Wie kann man sich Mobilisierung im Internet vorstellen?
Meistens beginnt es mit einer Facebook-Seite, wie bei HoGeSa, die über andere Nazi-, „Patrioten“- oder Hooligan-Seiten beworben wird. Dort findet man viel Bildmaterial und Propaganda, die von der Hooligan-Subkultur inspiriert sind: Zum Beispiel T-Shirts und Aufnäher mit Sprüchen wie „Gemeinsam sind wir stark“, „Die Familie hält zusammen“, oder das altbekannte A.C.A.B (All Cops are Bastards) wurde abgewandelt in A.S.A.B. (All Salafists are Bastards). Auch aufhetzende Sprüche wie „Wenn sie dich hassen, dann hast du was erreicht“ sind sehr anschlussfähig in der Szene. Und hin und wieder finden sich eben auch Vorschläge für Termine, bei denen man auf der Straße demonstrieren kann.
Wie geht die HoGeSa mit der medialen Aufmerksamkeit um?
Ihren Erfolg feiern sie – soweit wir das sehen können – nicht öffentlich, aber sie beobachten sehr genau, wie beunruhigt und ratlos die Gesellschaft reagiert. Auf den öffentlich zugänglichen Seiten geht es natürlich auch um das Feindbild der „Systempresse“, das zur Mobilisierung der nächsten Veranstaltungen genutzt wird.
Was muss aus Ihrer Sicht passieren, damit sich das nicht wiederholt?
Wichtig ist es, ihnen die Plattformen zu nehmen – also zum Beispiel Facebook zu melden, wenn man ähnliche Aktivitäten beobachtet. Wir müssen jetzt außerdem hinschauen, wie die rechte Szene damit umgeht. Es bleibt abzuwarten, ob das die eher unpolitische Szene radikalisiert.
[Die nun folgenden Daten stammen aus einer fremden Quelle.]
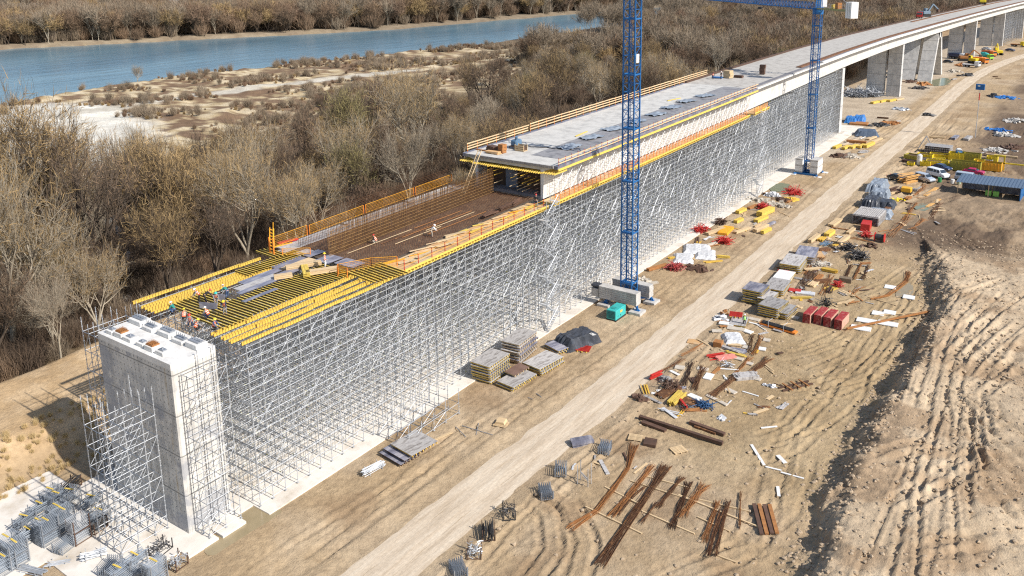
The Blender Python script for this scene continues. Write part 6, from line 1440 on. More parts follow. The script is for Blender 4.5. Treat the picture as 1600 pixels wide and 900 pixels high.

Wenn wir die Themen betrachten, mit denen HoGeSa und andere Punkten, zeigt sich, dass hier viel Unwissen und Hass im Spiel ist. Wir brauchen also auch Aufklärung.
Interview: Ferda Ataman
Johannes Baldauf ist Projekt-Koordinator bei no-nazi.net. Dabei handelt es sich um eine Informationsplattform, die Monitoring in sozialen Netzwerken betreibt und auf Probleme aufmerksam machen will. Das Team beobachtet die Hatespeech-Kultur im Internet.